Um postal de Boas Festas
O postal demonstra bem a veneração e o orgulho que as duas obras despertavam na população
No postal de boas festas que os oficiais do Correio do Funchal encomendaram a Vicente Gomes da Silva em 1877, recentemente publicado pelo Museu Vicente’s, constam, entre outras atracções da Madeira, as fotografias de dois nobres edifícios da Monarquia Constitucional: o Teatro Municipal (1877) e o Hospício da Princesa Dona Maria Amélia (1862). O postal demonstra bem a veneração e o orgulho que as duas obras despertavam na população. Não era razão para menos porque, ainda hoje, são dois dos mais belos edifícios da cidade.
Na 1.ª República, se pusermos de lado o ímpeto renovador do Plano de Ventura Terra (1913), nada de significativo foi erguido na capital do arquipélago. Já no Estado Novo, foram inúmeros os equipamentos públicos legados à cidade: o Mercado do Lavradores (1940), o Liceu Jaime Moniz (1946), o Sanatório Dr. João Almada (1940), a sede dos Correios (1942) – para citar apenas alguns – são obras a cuja qualidade arquitectónica e robustez se vem somar o perfeito encaixe no tecido urbano. Finalmente, no que diz respeito à Democracia, torna-se por vezes tarefa ingrata falar dos grandes edifícios públicos que levou a cabo. Não pela falta de qualidade das obras ou dos arquitectos que as projectaram, mas pelas desastradas opções de planeamento que as atiraram para a periferia inorgânica da capital.
Veja-se o caso das instalações da UMa na Penteada (1998), do Arquivo Regional da Madeira (2004) ou do Complexo de Piscinas Olímpicas (2004), todos semeados no vale da Ribeira de D. João – o primeiro claramente em zona de risco. Teriam merecido melhor sorte estes belos edifícios. Inevitavelmente bem localizados estão, por exemplo, a Gare Marítima do Funchal (2010) ou o Estádio dos Barreiros (2016). A sua confrangedora banalidade faz-nos, todavia, sentir saudades do que lá havia – ou não havia – antes. Há que louvar, contudo, os importantes investimentos feitos em operações de restauro e reabilitação de edifícios com valor patrimonial, que ficarão talvez para a história como principal legado do regime democrático e autonómico.

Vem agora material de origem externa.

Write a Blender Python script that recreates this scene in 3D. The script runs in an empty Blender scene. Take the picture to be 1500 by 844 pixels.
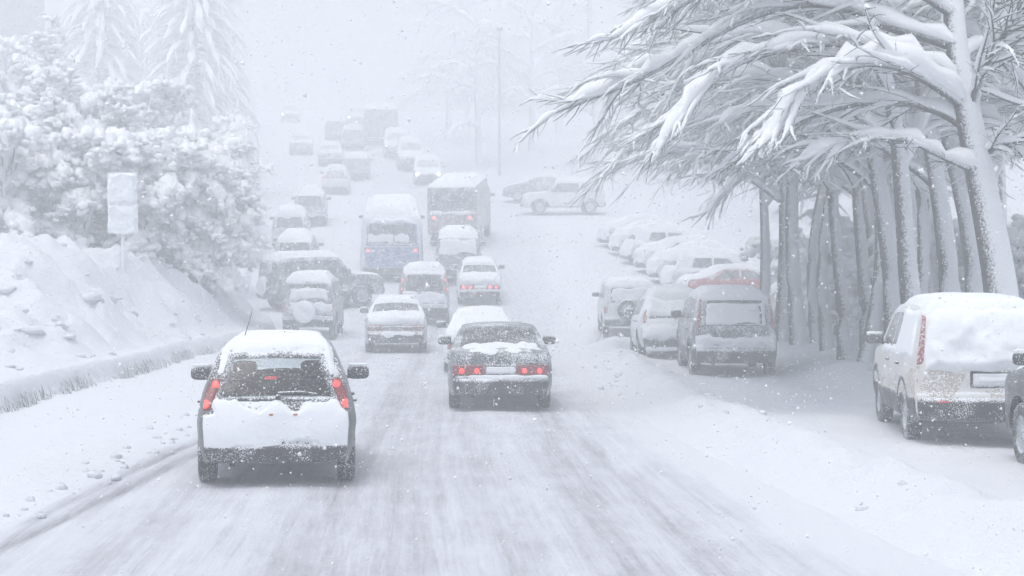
import bpy, math, random
import numpy as np
from mathutils import Vector

# ------------------------------------------------------------------ camera, sky, sun, exposure
scene = bpy.context.scene
COL = scene.collection
CAM_H = 2.25
LENS = 61.0
FPX = 1500 * LENS / 36.0          # focal length in pixels of the 1500 wide photograph
cam_d = bpy.data.cameras.new('camera')
cam_d.lens = LENS
cam_d.sensor_width = 36.0
cam_d.clip_start = 0.1
cam_d.clip_end = 2000
cam = bpy.data.objects.new('camera', cam_d)
cam.location = (0, 0, CAM_H)
cam.rotation_euler = (math.radians(90) - math.atan(27 / FPX), 0, 0)
COL.objects.link(cam)
scene.camera = cam

SUN_EL, SUN_ROT = math.radians(72), math.radians(215)
world = bpy.data.worlds.new('World')
scene.world = world
world.use_nodes = True
wn = world.node_tree
wn.nodes.clear()
wo = wn.nodes.new('ShaderNodeOutputWorld')
bg = wn.nodes.new('ShaderNodeBackground')
sky = wn.nodes.new('ShaderNodeTexSky')
sky.sky_type = 'NISHITA'
sky.sun_disc = False
sky.sun_elevation = SUN_EL
sky.sun_rotation = SUN_ROT
sky.dust_density = 6.0
sky.air_density = 1.0
sky.ozone_density = 1.0
hs = wn.nodes.new('ShaderNodeHueSaturation')
hs.inputs['Saturation'].default_value = 0.42
wn.links.new(sky.outputs[0], hs.inputs['Color'])
wn.links.new(hs.outputs[0], bg.inputs['Color'])
bg.inputs['Strength'].default_value = 0.13
wn.links.new(bg.outputs[0], wo.inputs['Surface'])

sd = bpy.data.lights.new('sun', 'SUN')
sd.energy = 0.55
sd.angle = math.radians(25)
sd.color = (1.0, 0.99, 0.975)
so = bpy.data.objects.new('sun', sd)
sdir = Vector((math.sin(SUN_ROT) * math.cos(SUN_EL), math.cos(SUN_ROT) * math.cos(SUN_EL), math.sin(SUN_EL)))
so.rotation_euler = sdir.to_track_quat('Z', 'Y').to_euler()
so.location = (0, 0, 60)
COL.objects.link(so)

vs = scene.view_settings
vs.view_transform = 'Standard'
vs.look = 'None'
vs.gamma = 1.0
vs.use_curve_mapping = False
vs.exposure = 0.48
scene.cycles.volume_bounces = 5
scene.cycles.max_bounces = 8
scene.cycles.diffuse_bounces = 3
scene.cycles.transparent_max_bounces = 12
scene.cycles.use_denoising = True
HAZE_DENSITY = 0.0130

# ------------------------------------------------------------------ numeric helpers
def _hash(ix, iy, seed):
    h = (ix.astype(np.int64) * 374761393 + iy.astype(np.int64) * 668265263 + seed * 1442695041) & 0xffffffff
    h = ((h ^ (h >> 13)) * 1274126177) & 0xffffffff
    h = h ^ (h >> 16)
    return (h & 0xffffff) / float(0xffffff)

def vn(a, b, seed=0):
    a = np.asarray(a, float); b = np.asarray(b, float)
    ia, ib = np.floor(a), np.floor(b)
    fa, fb = a - ia, b - ib
    fa = fa * fa * (3 - 2 * fa); fb = fb * fb * (3 - 2 * fb)
    v00 = _hash(ia, ib, seed); v10 = _hash(ia + 1, ib, seed)
    v01 = _hash(ia, ib + 1, seed); v11 = _hash(ia + 1, ib + 1, seed)
    return (v00 * (1 - fa) + v10 * fa) * (1 - fb) * 2 + (v01 * (1 - fa) + v11 * fa) * fb * 2 - 1

def fbm(a, b, seed=0, octv=4):
    s, amp, tot = 0, 1.0, 0.0
    for o in range(octv):
        s = s + amp * vn(a * 2 ** o + 17.3 * o, b * 2 ** o + 9.1 * o, seed + o)
        tot += amp
        amp *= 0.5
    return s / tot

def sstep(a, b, x):
    t = np.clip((np.asarray(x, float) - a) / (b - a), 0, 1)
    return t * t * (3 - 2 * t)

def poly_sd(px, pz, poly):
    """signed distance, positive inside"""
    inside = np.zeros(px.shape, bool)
    dist = np.full(px.shape, 1e9)
    n = len(poly)
    for i in range(n):
        x1, y1 = poly[i]; x2, y2 = poly[(i + 1) % n]
        dx, dy = x2 - x1, y2 - y1
        l2 = dx * dx + dy * dy + 1e-12
        t = np.clip(((px - x1) * dx + (pz - y1) * dy) / l2, 0, 1)
        dist = np.minimum(dist, np.hypot(px - x1 - t * dx, pz - y1 - t * dy))
        c = ((y1 > pz) != (y2 > pz)) & (px < (x2 - x1) * (pz - y1) / (y2 - y1 + 1e-12) + x1)
        inside ^= c
    return np.where(inside, dist, -dist)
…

Mas poderá o Funchal do século XXI prescindir de uma proeminente obra pública construída de raiz, em lugar nobre da cidade, por um arquitecto com renome e visibilidade internacional? Um Museu dos Descobrimentos, uma Sala de Concertos, ou um Centro de Arte Moderna como o que Frank Gehry, em 2001, poderia ter projectado para o quarteirão da antiga Fábrica Hinton? Parecendo que não faz uma certa falta, quanto mais não seja para enfeitar os nossos postais de Boas Festas.